Im Krimi um den Wirecard-Skandal und die Suche nach einem Maulwurf führt eine neue Spur ins Verteidigungsministerium.
Der Wirecard-Skandal und die Machenschaften des österreichischen Managers Jan Marsalek beherrschen seit Wochen die Schlagzeilen im In- und Ausland. Nun sorgt ein Exklusiv-Bericht des "Focus" erneut für Wirbel. Demnach gibt es im Netzwerk des untergetauchten Unternehmers auch einen Top-Brigadier, der im österreichischen Verteidigungsministerium tätig ist.
Wie stark vernetzt der Wirecard-Chef war, schockte bereits drei österreichische Ministerien und wird nun peu à peu immer deutlicher. Wie ÖSTERREICH vor zwei Wochen berichtete, kam Marsalek an streng geheime Daten, unter anderem an die Formel des Nervengifts Nowitschok. Ein Wasserzeichensignum beweist, dass die sensiblen Unterlagen aus den Händen österreichischer Beamter stammten. Seitdem sucht man fieberhaft nach dem Maulwurf und leitete bereits entsprechende Ermittlungen ein.
Mit Schüssel, Sarkozy & Co. im Nobelrestaurant
Jetzt gibt es eine neue Spur. "Focus" berichtet über einem illustren Abend im April 2017 im Münchner Nobel-Restaurant "Käfer". Auf Einladung einer ominösen Münchner Stiftung kamen rund 20 Gäste zusammen, darunter unter anderem Ex-Bundeskanzler Wolfgang Schüssel (ÖVP), Bayerns Ex-Ministerpräsident Edmund Stoiber (CSU), Frankreichs Ex-Präsident Nicolas Sarkozy, Jan Marsalek und auch Top-Brigadier Gustav Gustenau, Offizier und essentiell für die Ausrichtung der Sicherheitspolitik Österreichs.
Marsalek und Sarkozy pflegten immer wieder einen guten Kontakt in den vergangenen Jahren. Vor allem das gemeinsame Interesse an Libyen verbindete sie. Der Ex-Diktator des Wüstenstaats Muammar al-Gaddafi soll 50 Millionen Euro für Sarkozys Wahlkampf 2006/07 gespendet haben. Eine Causa, die immer noch die französische Staatsanwaltschaft beschäftigt.
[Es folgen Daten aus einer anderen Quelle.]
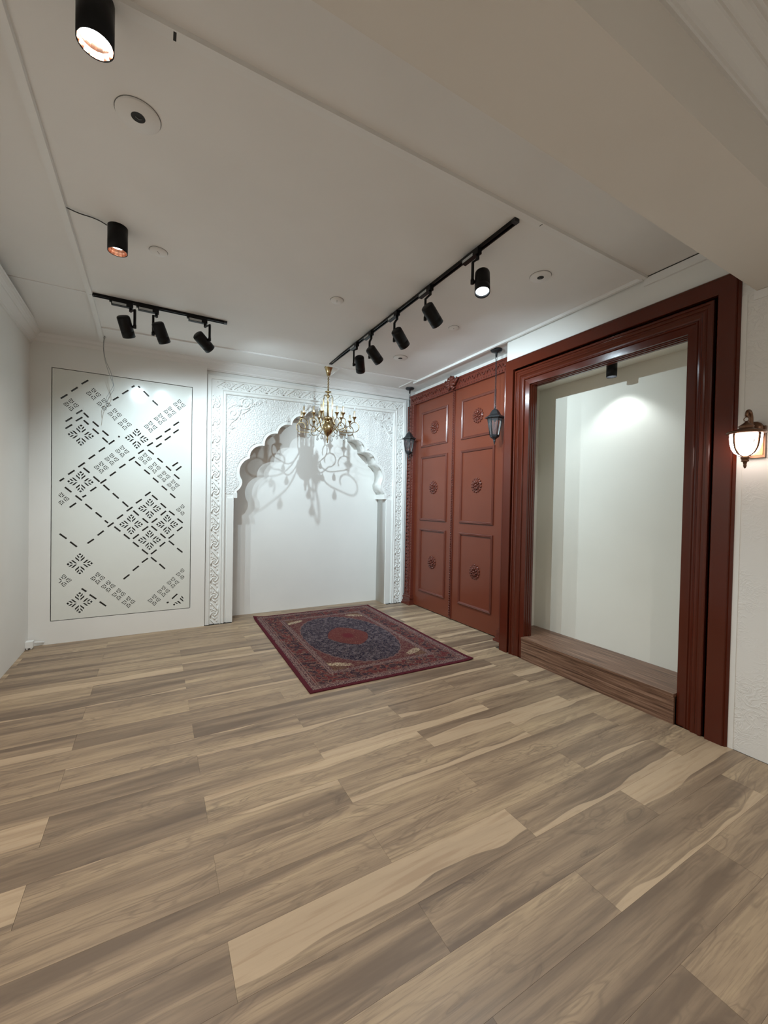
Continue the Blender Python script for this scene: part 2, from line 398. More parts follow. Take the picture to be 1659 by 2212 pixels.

Marsalek hatte ebenfalls Interesse an Libyen. Wie er an jenem Abend vor drei Jahren dem rennomierten Migrationsexperten Kilian Kleinschmidt erzählte. Er sollte im Auftrag von Marsalek ein Konzept zum Wiederaufbau des Landes entwickeln. Die menschliche Perspektive war dem zielstrebigen Manager dahinter aber freilich egal. Wie er später erklärte, besitze er drei Zementfrabriken dort und nur durch einen Wiederaufbau ließe sich dadurch Geld machen. "Für eine Machbarkeitsstudie bot Marsalek Kleinschmidt 200 000 Euro an. Zugleich spannte er die österreichische Regierung ein, lockte mit dem Versprechen, auf diese Weise das Flüchtlingsproblem für die EU zu mildern. Das Verteidigungsministerium prüfte das Angebot ernsthaft und sagte eine Beteiligung von 20 000 Euro zu", heißt es in dem "Focus"-Bericht.
Der wahre Grund hinter seinem Plan war aber ein anderer, wie sich 10 Monate später herausstellen sollte. Im Februar 2018 kam es erneut zu einem Treffen zwischen Marsalek, Kleinschmidt und dem Austro-Offizier Gustenau. Dieses Mal besprachen die Männer alles in der privaten Residenz des Managers in München. Denn der geplante Wiederaufbau wurde gestrichen. Stattdessen wollte Marsalek 15.000 Söldner an die Südgrenze des Wüstenstaats schicken, um diese abzuriegeln. „Hier hätten beim Brigadier alle Alarmglocken schrillen müssen, dass etwas faul ist“, sagt ein hochrangiger Geheimdienstler gegenüber dem Magazin. Denn es gab bereits Hinweise darauf, dass sich in diesen Zementfabriken russische Söldner breit machten "und außerdem war allen klar, dass die Russen dort mitmischen wollen.“
Dass Marsalek enge Verbindungen nach Russland pflegt, zeigen nicht nur seine dokumentierten Reisen in das Land, sondern auch seine Tätigkeit als Ehrensenator der "Österreichisch-Russischen Freundschaftsgesellschaft" (ORFG). Auffällig: in dem Präsidium eben jener Gesellschaft, die sich "für die Vernetzung Österreichs und Russlands auf allen Ebenen" zuständig sieht, sitzt auch Brigadier Gustenau.
Für alle genannten Personen gilt selbstverständlich die Unschuldsvermutung.